WQSV Profile:
Ben Leonard

Ben Leonard

How did you come to be involved with WQSV? And how long have you been involved?
I met WQSV founder and previous station manager Tom DuMontier in late 2017 through some mutual friends. I think I griped about there not being enough soul and hip hop played on WQSV and Tom was essentially like, “Well, let’s see if we can do something about that, then.” I pitched the Astral Traveling show concept to him and after a few Monday night training sessions with the inimitable Mr. Don Hawks, I began occupying the Tuesdays from 7-9pm slot in February of ’18 and have resided there on the schedule since.

When did you start DJing? Are there any DJs who influenced you? Or something/someone else who influenced you?
I was a middle-of-the-night DJ on WXJM during my brief time at JMU years ago but that was the extent of my on-air experience. I’ve always been more of a mixtape and playlist guy. I also come from a music performance background and while I’ve DJ’d a few parties and events, I’d much rather be playing an instrument, to be honest. This may sound cloying but I get so much inspiration from the other WQSV DJs. As I also wear the hat of program director, I have the privilege of previewing their playlists in advance on occasion and can’t help but marvel at the variety of music, show ideas, themes, and overall creativity they put into their shows week after week.

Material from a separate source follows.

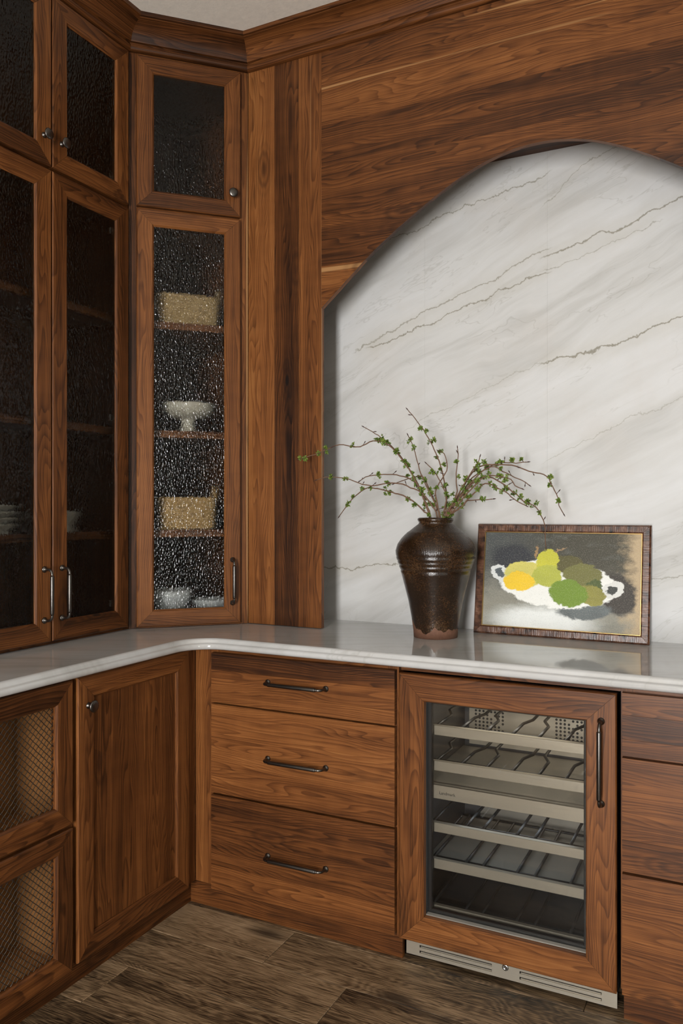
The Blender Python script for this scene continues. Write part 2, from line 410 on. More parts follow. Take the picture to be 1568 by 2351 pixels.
class Thing:
    """an Empty at the thing's base; parts are given in the coordinates of the run (along, into the wall, up)"""
    def __init__(s, name, label, cat, base=(0, 0, 0), org=(0, 0), ang=0.0, group=None):
        s.base = Vector(base)
        s.M = Matrix.Translation((org[0], org[1], 0)) @ Matrix.Rotation(ang, 4, 'Z')
        s.o = bpy.data.objects.new(name, None); C.objects.link(s.o)
        s.o.empty_display_size = 0.05
        s.o.location = s.M @ s.base; s.o.rotation_euler = (0, 0, ang)
        s.o['label'] = label; s.o['category'] = cat
        if group: s.o['group'] = group
    def sub(s, name):
        e = bpy.data.objects.new(name, None); C.objects.link(e); e.parent = s.o; e.empty_display_size = 0.03
        return e
    def part(s, name, bm, mat, parent=None, grain=0, **k):
        return mk(name, bm, mat, parent or s.o, s.base, grain, **k)
    def local(s, p):
        q = s.M.inverted() @ Vector((p[0], p[1], 0)); return (q.x, q.y)

def tag(o, label, cat, group=None):
    o['label'] = label; o['category'] = cat
    if group: o['group'] = group
    return o
def struct(o):
    o['kind'] = 'structure'; return o

def member(p0, p1, q, w, yf, yb, ci=0.006, co=0.003, inner_d=0.006):
    """one mitred frame member: outer edge p0->p1 in the (x,z) plane, q = inward unit normal, w = width"""
    p0 = Vector(p0); p1 = Vector(p1); q = Vector(q); d = (p1 - p0).normalized()
    prof = [(0, yb), (0, yf + co), (co, yf), (w - ci, yf), (w, yf + inner_d), (w, yb)]
    bm = bmesh.new(); g = 0.00035
    A = []; B = []
    for a, y in prof:
        s_ = p0 + q * a + d * (a + g); e_ = p1 + q * a - d * (a + g)
        A.append(bm.verts.new((s_.x, y, s_.y))); B.append(bm.verts.new((e_.x, y, e_.y)))
    n = len(prof)
    for i in range(n): bm.faces.new((A[i], A[(i + 1) % n], B[(i + 1) % n], B[i]))
    bm.faces.new(A[::-1]); bm.faces.new(B)
    bmesh.ops.recalc_face_normals(bm, faces=bm.faces)
    return bm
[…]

Talk about your connection to music/the role music plays in your life.
Music has really always been a close second to the people in my life for just about as long as I can remember. It’s a tired cliche but yes, there was always music playing in the house growing up. My dad loved his Stax and Motown records and my mom was an ’80s MTV junkie, so James Brown would be playing on the stereo in one room while the Thompson Twins were blaring out of the TV in the other. It fascinates me that music provokes these neurological responses in us that science still hasn’t been able to fully understand. I’m always listening to music for inspiration or checking out songs to see if they would fit into the general station programming or my show. I get podcasts and television series recommended to me all the time but they never stick. Ultimately, I would just rather be listening to music.

Describe your show.
Miles Davis had this theory that every note of music that has ever been played on Earth eventually travels up into space and hovers there for eternity in this kind of cosmic web of sound. Inspired in equal measure by Pharoah Sanders and Parliament-Funkadelic, Astral Traveling is a voyage through that sonic cloud in space. I’ll draw threads from obscure ’70s fusion records that were interpolated by hip hop producers two decades later or try to recontextualize more modern songs by placing them next to older ones, and letting the listener connect the dots. Sometimes I just want to bask in the glory that was Prince Rogers Nelson for two hours.

Who are some of your favorite musicians and why?
It’s difficult to overstate the impact that hearing Public Enemy for the first time had on me. Encountering “Fear of a Black Planet” as a twelve-year-old really laid the blueprint for how I still hear music and sound in general, and was just an incredible, monstrous, life-changing moment. Herbie Hancock for sure, particularly his Mwandishi band and the “Sextant” record. I also adore everything Andrew Hill played on. Then Roy Ayers, Alice Coltrane, Jorge Ben, just way too many artists from the 1970s to mention. I’ll go far down rabbit holes and listen to little else but Duke Ellington for months. Discovering electronic music in the mid-90s was also a seismic event for me, so Mouse on Mars, Fila Brazillia, The Orb. A recent favorite is a duo from Oakland called Brijean who make this unique flavor of dreamy, Latin house that resonates 100% with me. Stereolab is still probably my favorite band of all time.

What is your first memory involving music?
My mother sang in the church choir and I have a distinct memory of me as a toddler, attending mass one Sunday morning and watching her sing.

What was the first concert you attended?
I’d love to say something hip like Janet Jackson’s Rhythm Nation tour, but when I was maybe fourteen years old I accompanied an older friend with a driver’s license to see Cracker at Trax in Charlottesville on a random weeknight. There were promises of beer and college girls. Shockingly, neither came to fruition that night.

How do you go about building your show?
If it’s a show with my co-host Tony Davenport, we’ll usually bounce show ideas off each other, settle on a theme and playlist, then add shared notes and potential talking points to a Google doc. We love it when listeners think we’re this wellspring of music trivia, but we’d be lost without scouring Wikipedia ahead of time. If I’m just flying solo for the evening, anything goes, really. I started digitizing most of my CD and vinyl collection about ten years ago and every song I play comes from there. It’s just a matter of picking a couple hours’ worth of songs and arranging them into something cohesive as far as mood, tempo, style, etc.

Do you have any particular criteria when selecting music for your show?
For whatever reason, I’ve always gravitated to music made by people of African descent and that’s the primary focus of the show: soul, hip hop, jazz, funk, and fusion from the 1970s through the 1990s. I admittedly have a weakness for disco and will play it at every opportunity – there are so many underrated and forgotten disco records from the late ’70s that were nearly lost to time forever.